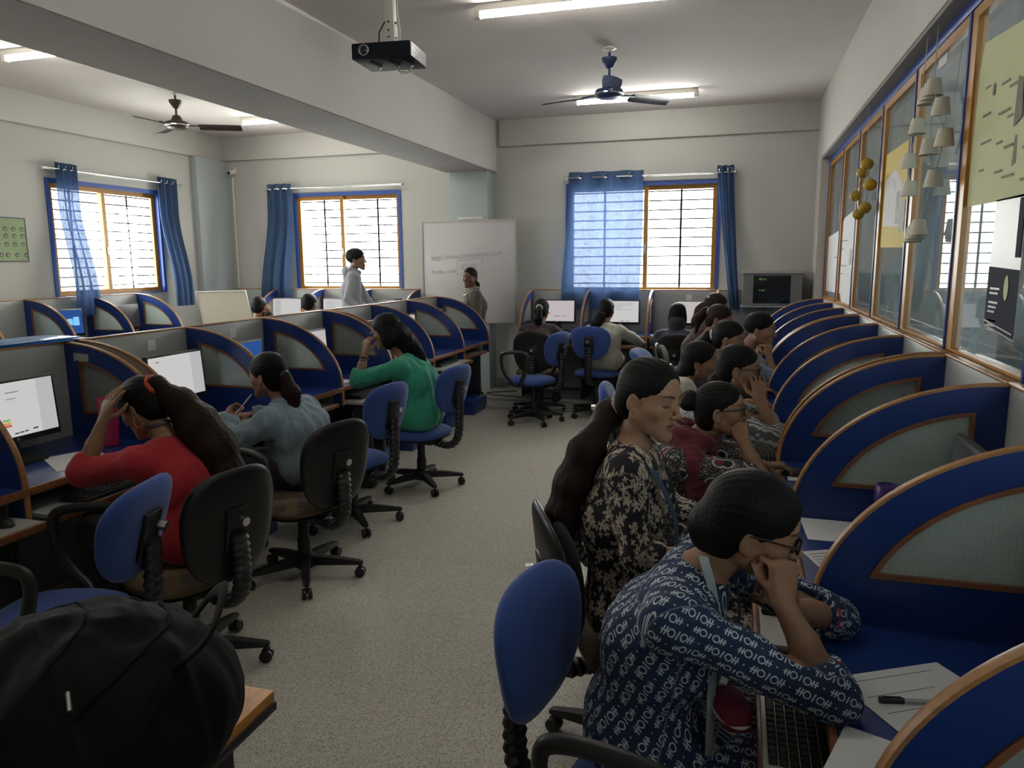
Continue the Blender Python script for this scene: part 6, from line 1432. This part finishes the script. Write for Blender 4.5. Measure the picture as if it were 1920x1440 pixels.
# ---------------------------------------------------------------- daylight, camera, view
w = bpy.data.worlds.new('overcast_sky'); SC.world = w; w.use_nodes = True
nt = w.node_tree; bg = nt.nodes['Background']
tc = nt.nodes.new('ShaderNodeTexCoord'); sx = nt.nodes.new('ShaderNodeSeparateXYZ'); nt.links.new(tc.outputs['Generated'], sx.inputs[0])
mr = nt.nodes.new('ShaderNodeMapRange'); mr.inputs[1].default_value = -.25; mr.inputs[2].default_value = .35; nt.links.new(sx.outputs[2], mr.inputs[0])
mx = nt.nodes.new('ShaderNodeMix'); mx.data_type = 'RGBA'; mx.inputs[6].default_value = (.72, .70, .66, 1); mx.inputs[7].default_value = (1.0, .975, .925, 1)
nt.links.new(mr.outputs[0], mx.inputs[0]); nt.links.new(mx.outputs[2], bg.inputs[0]); bg.inputs[1].default_value = SKY
def portal(name, loc, rot, sx, sy):
    l = bpy.data.lights.new(name, 'AREA'); l.shape = 'RECTANGLE'; l.size = sx; l.size_y = sy; l.cycles.is_portal = True
    o = bpy.data.objects.new(name, l); COL.objects.link(o); o.location = loc; o.rotation_euler = rot
portal('daylight_opening', (XL-.15, (W1[0]+W1[1])/2, (W1[2]+W1[3])/2), (0, -PI/2, 0), W1[3]-W1[2], W1[1]-W1[0])
portal('daylight_opening', (XL-.15, (W_ADDED[0]+W_ADDED[1])/2, (W_ADDED[2]+W_ADDED[3])/2), (0, -PI/2, 0), W_ADDED[3]-W_ADDED[2], W_ADDED[1]-W_ADDED[0])
portal('daylight_opening', (1.8, YF-.1, ZC/2), (PI/2, 0, 0), 1.6, ZC)  # unseen corridor end, left open to the sky to brighten the corridor
portal('daylight_opening', ((W2[0]+W2[1])/2, YB+.15, (W2[2]+W2[3])/2), (-PI/2, 0, 0), W2[1]-W2[0], W2[3]-W2[2])
portal('daylight_opening', ((W3[0]+W3[1])/2, YB+.15, (W3[2]+W3[3])/2), (-PI/2, 0, 0), W3[1]-W3[0], W3[3]-W3[2])
yaw, pitch, roll, FPX, H = .290861, .161299, -.007833, 1411., 1.6
f = Vector((-math.sin(yaw)*math.cos(pitch), math.cos(yaw)*math.cos(pitch), -math.sin(pitch)))
r = Vector((math.cos(yaw), math.sin(yaw), 0)); u = r.cross(f)
r2 = r*math.cos(roll)+u*math.sin(roll); u2 = u*math.cos(roll)-r*math.sin(roll)
cam = bpy.data.cameras.new('camera'); cam.sensor_width = 36; cam.lens = 36*FPX/1920; cam.clip_start = .02
co = bpy.data.objects.new('camera', cam); COL.objects.link(co); SC.camera = co
co.matrix_world = Matrix(((r2.x, u2.x, -f.x, 0), (r2.y, u2.y, -f.y, 0), (r2.z, u2.z, -f.z, H), (0, 0, 0, 1)))
vs = SC.view_settings; SC.display_settings.display_device = 'sRGB'
vs.view_transform = 'Standard'; vs.look = 'None'; vs.gamma = 1; vs.use_curve_mapping = False; vs.exposure = EXPO
cy = SC.cycles; cy.use_denoising = True; cy.max_bounces = 8; cy.diffuse_bounces = 5; cy.glossy_bounces = 4; cy.transmission_bounces = 6; cy.transparent_max_bounces = 16
cy.sample_clamp_indirect = 8; cy.caustics_reflective = False; cy.caustics_refractive = False; cy.use_light_tree = True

-------

**Your task**
Omit the pictures, and quote the material above exactly as given.

**Output of the exercise**
Continue the Blender Python script for this scene: part 6, from line 1432. This part finishes the script. Write for Blender 4.5. Measure the picture as if it were 1920x1440 pixels.
# ---------------------------------------------------------------- daylight, camera, view
w = bpy.data.worlds.new('overcast_sky'); SC.world = w; w.use_nodes = True
nt = w.node_tree; bg = nt.nodes['Background']
tc = nt.nodes.new('ShaderNodeTexCoord'); sx = nt.nodes.new('ShaderNodeSeparateXYZ'); nt.links.new(tc.outputs['Generated'], sx.inputs[0])
mr = nt.nodes.new('ShaderNodeMapRange'); mr.inputs[1].default_value = -.25; mr.inputs[2].default_value = .35; nt.links.new(sx.outputs[2], mr.inputs[0])
mx = nt.nodes.new('ShaderNodeMix'); mx.data_type = 'RGBA'; mx.inputs[6].default_value = (.72, .70, .66, 1); mx.inputs[7].default_value = (1.0, .975, .925, 1)
nt.links.new(mr.outputs[0], mx.inputs[0]); nt.links.new(mx.outputs[2], bg.inputs[0]); bg.inputs[1].default_value = SKY
def portal(name, loc, rot, sx, sy):
    l = bpy.data.lights.new(name, 'AREA'); l.shape = 'RECTANGLE'; l.size = sx; l.size_y = sy; l.cycles.is_portal = True
    o = bpy.data.objects.new(name, l); COL.objects.link(o); o.location = loc; o.rotation_euler = rot
portal('daylight_opening', (XL-.15, (W1[0]+W1[1])/2, (W1[2]+W1[3])/2), (0, -PI/2, 0), W1[3]-W1[2], W1[1]-W1[0])
portal('daylight_opening', (XL-.15, (W_ADDED[0]+W_ADDED[1])/2, (W_ADDED[2]+W_ADDED[3])/2), (0, -PI/2, 0), W_ADDED[3]-W_ADDED[2], W_ADDED[1]-W_ADDED[0])
portal('daylight_opening', (1.8, YF-.1, ZC/2), (PI/2, 0, 0), 1.6, ZC)  # unseen corridor end, left open to the sky to brighten the corridor
portal('daylight_opening', ((W2[0]+W2[1])/2, YB+.15, (W2[2]+W2[3])/2), (-PI/2, 0, 0), W2[1]-W2[0], W2[3]-W2[2])
portal('daylight_opening', ((W3[0]+W3[1])/2, YB+.15, (W3[2]+W3[3])/2), (-PI/2, 0, 0), W3[1]-W3[0], W3[3]-W3[2])
yaw, pitch, roll, FPX, H = .290861, .161299, -.007833, 1411., 1.6
f = Vector((-math.sin(yaw)*math.cos(pitch), math.cos(yaw)*math.cos(pitch), -math.sin(pitch)))
r = Vector((math.cos(yaw), math.sin(yaw), 0)); u = r.cross(f)
r2 = r*math.cos(roll)+u*math.sin(roll); u2 = u*math.cos(roll)-r*math.sin(roll)
cam = bpy.data.cameras.new('camera'); cam.sensor_width = 36; cam.lens = 36*FPX/1920; cam.clip_start = .02
co = bpy.data.objects.new('camera', cam); COL.objects.link(co); SC.camera = co
co.matrix_world = Matrix(((r2.x, u2.x, -f.x, 0), (r2.y, u2.y, -f.y, 0), (r2.z, u2.z, -f.z, H), (0, 0, 0, 1)))
vs = SC.view_settings; SC.display_settings.display_device = 'sRGB'
vs.view_transform = 'Standard'; vs.look = 'None'; vs.gamma = 1; vs.use_curve_mapping = False; vs.exposure = EXPO
cy = SC.cycles; cy.use_denoising = True; cy.max_bounces = 8; cy.diffuse_bounces = 5; cy.glossy_bounces = 4; cy.transmission_bounces = 6; cy.transparent_max_bounces = 16
cy.sample_clamp_indirect = 8; cy.caustics_reflective = False; cy.caustics_refractive = False; cy.use_light_tree = True